Today, Namibia claims English as its official language, but the reality is far more complex, with some twenty dialects cohabiting with numerous German speakers - whether they use German or Küchendeutsch, a pidgin derived from it. So it's not surprising that one of the most renowned writers, Giselher W. Hoffmann (1958-2016), chose the language of his ancestors. More surprisingly, it was with his twin, Attila, that he wrote his first novel on the issue of poaching, Im Bunde der Third, self-published in 1983. Giselher pursued his literary career alone, and became increasingly interested in reawakening his country's sad past, denouncing the suffering of native peoples and advocating reconciliation between cultures.

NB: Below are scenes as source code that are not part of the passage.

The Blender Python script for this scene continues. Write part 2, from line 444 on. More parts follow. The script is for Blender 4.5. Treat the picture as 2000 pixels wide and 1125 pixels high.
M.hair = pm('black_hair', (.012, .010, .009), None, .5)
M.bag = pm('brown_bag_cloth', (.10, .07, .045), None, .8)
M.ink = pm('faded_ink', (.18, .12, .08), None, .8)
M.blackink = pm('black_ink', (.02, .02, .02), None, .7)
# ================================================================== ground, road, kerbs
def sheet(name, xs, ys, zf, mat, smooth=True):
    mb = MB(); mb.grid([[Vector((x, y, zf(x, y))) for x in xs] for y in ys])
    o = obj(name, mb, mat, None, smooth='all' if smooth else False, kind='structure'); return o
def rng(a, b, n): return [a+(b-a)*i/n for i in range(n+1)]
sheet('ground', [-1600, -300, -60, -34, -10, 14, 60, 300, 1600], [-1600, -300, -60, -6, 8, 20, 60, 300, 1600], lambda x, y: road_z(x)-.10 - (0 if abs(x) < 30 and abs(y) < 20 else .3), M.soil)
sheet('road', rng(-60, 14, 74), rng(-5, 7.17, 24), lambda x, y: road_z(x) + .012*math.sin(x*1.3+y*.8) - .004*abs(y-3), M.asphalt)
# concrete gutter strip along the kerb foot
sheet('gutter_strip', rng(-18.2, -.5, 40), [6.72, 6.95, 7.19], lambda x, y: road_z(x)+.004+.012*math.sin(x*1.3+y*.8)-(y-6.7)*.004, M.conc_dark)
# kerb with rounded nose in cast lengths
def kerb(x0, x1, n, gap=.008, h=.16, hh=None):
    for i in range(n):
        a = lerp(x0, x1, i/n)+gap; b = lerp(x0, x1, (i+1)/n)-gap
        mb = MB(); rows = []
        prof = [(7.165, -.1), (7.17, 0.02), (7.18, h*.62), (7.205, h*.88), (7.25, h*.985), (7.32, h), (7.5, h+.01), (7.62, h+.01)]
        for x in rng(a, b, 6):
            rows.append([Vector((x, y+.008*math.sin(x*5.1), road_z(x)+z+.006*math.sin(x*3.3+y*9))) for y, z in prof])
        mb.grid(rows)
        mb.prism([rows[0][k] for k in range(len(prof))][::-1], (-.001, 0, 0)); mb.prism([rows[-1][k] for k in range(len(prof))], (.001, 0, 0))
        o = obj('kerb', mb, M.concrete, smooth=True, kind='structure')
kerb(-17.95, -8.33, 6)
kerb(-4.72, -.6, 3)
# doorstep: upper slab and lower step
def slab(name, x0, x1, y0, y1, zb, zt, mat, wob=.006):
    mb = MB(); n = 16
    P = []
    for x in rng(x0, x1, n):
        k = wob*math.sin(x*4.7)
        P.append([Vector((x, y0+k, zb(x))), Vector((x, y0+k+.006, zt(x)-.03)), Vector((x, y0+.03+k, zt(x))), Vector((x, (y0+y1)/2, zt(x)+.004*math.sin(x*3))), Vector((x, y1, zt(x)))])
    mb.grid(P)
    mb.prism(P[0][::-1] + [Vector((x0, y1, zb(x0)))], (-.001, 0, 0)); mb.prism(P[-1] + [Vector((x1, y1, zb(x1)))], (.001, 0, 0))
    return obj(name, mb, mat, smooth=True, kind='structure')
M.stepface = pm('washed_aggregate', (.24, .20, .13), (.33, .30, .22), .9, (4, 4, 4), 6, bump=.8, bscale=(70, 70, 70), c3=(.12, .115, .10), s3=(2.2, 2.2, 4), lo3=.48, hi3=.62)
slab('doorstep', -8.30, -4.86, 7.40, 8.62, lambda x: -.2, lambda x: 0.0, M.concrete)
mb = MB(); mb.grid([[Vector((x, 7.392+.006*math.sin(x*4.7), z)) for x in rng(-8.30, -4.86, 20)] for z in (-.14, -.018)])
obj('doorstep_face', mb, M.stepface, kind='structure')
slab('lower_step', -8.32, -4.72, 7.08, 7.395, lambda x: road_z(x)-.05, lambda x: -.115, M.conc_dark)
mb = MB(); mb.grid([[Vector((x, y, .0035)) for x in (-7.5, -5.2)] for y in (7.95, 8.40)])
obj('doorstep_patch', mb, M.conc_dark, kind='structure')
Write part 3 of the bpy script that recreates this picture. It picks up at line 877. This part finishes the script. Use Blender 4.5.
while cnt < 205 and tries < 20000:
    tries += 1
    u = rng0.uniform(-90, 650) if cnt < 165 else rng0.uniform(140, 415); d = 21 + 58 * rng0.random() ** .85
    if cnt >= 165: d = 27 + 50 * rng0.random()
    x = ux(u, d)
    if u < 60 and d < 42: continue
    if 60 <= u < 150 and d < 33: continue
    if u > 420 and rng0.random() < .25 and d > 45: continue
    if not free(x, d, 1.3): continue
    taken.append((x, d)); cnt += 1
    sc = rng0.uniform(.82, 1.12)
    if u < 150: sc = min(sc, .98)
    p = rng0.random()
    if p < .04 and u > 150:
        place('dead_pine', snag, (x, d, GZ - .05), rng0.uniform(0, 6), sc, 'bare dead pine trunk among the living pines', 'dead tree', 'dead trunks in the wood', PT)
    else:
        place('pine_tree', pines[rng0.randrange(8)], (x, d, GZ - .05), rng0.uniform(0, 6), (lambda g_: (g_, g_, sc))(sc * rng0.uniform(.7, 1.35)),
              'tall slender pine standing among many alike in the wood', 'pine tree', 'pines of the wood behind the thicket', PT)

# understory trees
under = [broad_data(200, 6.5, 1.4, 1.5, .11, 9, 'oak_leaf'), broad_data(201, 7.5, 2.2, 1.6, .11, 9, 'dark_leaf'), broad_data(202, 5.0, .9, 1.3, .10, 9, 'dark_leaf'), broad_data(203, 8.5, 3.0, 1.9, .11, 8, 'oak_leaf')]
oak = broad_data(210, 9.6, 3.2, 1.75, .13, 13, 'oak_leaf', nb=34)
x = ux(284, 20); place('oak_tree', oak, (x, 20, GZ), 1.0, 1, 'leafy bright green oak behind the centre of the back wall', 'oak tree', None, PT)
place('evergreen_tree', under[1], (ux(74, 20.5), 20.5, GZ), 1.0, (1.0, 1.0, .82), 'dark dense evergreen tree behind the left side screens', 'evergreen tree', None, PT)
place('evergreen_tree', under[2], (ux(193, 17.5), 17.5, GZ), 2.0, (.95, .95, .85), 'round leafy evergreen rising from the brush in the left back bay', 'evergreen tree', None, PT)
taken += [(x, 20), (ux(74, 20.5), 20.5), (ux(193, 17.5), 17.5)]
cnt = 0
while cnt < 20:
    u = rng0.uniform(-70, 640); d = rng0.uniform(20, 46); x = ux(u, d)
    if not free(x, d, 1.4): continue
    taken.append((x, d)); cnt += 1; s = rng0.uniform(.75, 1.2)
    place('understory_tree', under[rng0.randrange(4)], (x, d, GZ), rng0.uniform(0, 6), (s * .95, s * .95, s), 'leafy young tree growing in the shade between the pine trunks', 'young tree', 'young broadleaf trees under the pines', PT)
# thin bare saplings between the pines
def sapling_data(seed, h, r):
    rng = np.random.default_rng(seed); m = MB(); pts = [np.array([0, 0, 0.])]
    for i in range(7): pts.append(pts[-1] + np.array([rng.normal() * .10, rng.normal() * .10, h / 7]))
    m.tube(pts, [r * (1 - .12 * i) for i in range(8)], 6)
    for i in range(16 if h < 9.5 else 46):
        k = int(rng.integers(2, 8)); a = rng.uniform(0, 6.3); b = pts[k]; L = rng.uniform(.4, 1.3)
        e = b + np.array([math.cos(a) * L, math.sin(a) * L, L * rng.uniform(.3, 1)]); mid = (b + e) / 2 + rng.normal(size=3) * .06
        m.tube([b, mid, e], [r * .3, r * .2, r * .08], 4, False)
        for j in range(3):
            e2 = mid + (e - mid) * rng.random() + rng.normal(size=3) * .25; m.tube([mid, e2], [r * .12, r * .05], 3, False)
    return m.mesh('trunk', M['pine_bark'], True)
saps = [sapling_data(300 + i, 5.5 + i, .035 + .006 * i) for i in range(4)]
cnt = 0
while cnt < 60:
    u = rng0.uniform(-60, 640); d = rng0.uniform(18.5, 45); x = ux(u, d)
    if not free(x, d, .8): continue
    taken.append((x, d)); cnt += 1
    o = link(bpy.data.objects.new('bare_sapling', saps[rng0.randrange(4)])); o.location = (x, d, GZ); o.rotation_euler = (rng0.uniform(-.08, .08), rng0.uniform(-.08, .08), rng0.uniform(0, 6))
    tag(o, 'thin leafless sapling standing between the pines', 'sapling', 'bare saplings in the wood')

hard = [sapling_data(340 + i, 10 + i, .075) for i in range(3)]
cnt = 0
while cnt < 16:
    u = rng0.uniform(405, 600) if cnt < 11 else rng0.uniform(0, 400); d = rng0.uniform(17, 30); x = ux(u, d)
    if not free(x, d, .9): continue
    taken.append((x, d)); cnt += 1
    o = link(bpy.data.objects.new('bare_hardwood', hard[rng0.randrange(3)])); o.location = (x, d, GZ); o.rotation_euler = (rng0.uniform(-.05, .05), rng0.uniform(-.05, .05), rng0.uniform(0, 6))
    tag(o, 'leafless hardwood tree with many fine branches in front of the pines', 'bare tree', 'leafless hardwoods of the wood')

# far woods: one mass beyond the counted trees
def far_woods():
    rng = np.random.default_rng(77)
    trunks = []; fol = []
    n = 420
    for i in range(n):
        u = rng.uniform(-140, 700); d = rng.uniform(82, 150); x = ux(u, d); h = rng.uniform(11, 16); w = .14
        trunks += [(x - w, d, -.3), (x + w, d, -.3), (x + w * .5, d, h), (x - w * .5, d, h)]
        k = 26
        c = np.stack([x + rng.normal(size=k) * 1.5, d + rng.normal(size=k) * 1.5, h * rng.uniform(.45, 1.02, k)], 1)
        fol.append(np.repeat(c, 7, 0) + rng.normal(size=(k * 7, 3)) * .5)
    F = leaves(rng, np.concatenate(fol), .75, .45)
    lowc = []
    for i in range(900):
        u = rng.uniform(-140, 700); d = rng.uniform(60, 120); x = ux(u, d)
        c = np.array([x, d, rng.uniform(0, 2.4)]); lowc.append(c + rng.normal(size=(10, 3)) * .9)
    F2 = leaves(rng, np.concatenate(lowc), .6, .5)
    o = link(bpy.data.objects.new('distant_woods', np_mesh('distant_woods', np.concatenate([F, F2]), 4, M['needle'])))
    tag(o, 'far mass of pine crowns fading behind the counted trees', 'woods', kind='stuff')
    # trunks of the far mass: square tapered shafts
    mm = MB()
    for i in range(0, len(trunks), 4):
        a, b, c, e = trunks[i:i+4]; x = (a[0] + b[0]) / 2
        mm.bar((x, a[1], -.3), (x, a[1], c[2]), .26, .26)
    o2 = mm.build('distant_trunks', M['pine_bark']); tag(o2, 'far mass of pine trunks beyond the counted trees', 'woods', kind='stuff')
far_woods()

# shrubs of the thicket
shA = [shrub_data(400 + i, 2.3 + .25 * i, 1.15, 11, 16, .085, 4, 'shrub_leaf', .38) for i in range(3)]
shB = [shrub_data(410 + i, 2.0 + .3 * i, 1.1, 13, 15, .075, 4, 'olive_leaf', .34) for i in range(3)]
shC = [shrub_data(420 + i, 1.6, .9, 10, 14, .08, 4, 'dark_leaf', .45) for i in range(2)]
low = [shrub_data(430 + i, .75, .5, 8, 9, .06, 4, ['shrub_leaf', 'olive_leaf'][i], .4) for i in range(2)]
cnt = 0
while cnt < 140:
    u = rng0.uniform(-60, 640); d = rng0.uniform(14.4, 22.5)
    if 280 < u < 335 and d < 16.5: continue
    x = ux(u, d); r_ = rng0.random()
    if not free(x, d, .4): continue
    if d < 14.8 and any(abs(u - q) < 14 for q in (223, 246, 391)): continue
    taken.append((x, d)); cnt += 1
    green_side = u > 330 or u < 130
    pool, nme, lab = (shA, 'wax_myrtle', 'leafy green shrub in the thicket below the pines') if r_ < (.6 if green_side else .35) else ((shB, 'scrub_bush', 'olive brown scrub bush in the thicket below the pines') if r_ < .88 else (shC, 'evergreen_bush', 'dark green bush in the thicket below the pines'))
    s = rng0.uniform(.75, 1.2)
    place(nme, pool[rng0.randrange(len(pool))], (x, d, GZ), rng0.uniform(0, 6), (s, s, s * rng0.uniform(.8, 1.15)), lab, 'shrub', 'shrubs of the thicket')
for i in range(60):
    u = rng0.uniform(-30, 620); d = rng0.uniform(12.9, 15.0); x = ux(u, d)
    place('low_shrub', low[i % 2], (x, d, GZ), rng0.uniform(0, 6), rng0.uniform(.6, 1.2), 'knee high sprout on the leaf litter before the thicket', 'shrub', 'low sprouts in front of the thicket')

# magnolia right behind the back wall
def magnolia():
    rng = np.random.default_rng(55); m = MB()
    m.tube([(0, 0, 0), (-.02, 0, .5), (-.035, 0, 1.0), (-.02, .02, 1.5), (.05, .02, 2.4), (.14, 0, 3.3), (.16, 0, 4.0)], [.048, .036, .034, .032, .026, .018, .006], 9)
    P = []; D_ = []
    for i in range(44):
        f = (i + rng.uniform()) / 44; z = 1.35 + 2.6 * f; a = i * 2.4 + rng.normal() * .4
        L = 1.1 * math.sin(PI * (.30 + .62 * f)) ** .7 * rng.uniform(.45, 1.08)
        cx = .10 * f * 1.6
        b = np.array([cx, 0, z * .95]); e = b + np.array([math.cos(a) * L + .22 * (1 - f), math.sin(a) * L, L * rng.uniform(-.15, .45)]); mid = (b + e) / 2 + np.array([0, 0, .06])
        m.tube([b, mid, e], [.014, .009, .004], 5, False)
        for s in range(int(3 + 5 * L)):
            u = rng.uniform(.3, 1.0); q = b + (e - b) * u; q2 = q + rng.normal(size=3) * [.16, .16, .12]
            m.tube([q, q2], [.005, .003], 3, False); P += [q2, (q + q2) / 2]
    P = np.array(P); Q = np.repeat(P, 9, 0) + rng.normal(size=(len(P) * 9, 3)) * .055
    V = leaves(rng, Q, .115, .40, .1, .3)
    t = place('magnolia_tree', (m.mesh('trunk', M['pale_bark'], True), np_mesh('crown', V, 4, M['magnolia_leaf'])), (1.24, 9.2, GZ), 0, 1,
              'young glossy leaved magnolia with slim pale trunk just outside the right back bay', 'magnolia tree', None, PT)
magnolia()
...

Afrikaans, meanwhile, comes to the fore in the work of Anoeschka von Meck, whose novel Vaselinetjie, a story based on the true facts of an abandoned child, was brought to the screen in 2017.Women are indeed beginning to find their place in contemporary literature, as confirmed by the careers of three women born in the 1960s: Elisabeth Khaxas, an activist who ran Sister Namibia - from which an eponymous magazine emerged - before co-founding the Women's Leadership Center in Windhoek; Ellen Namhila, a librarian and prolific author, who published her autobiography in 1997 under the title The Price of Freedom and then gave voice to Mukwahepo, the first woman to undergo military training in SWAPO ; Neshani Andreas, who died prematurely in 2011, had made her mark ten years earlier with The Purple Violet of Oshaantu, which sought to encourage friendships between women in a patriarchal society that was violent and contemptuous of them.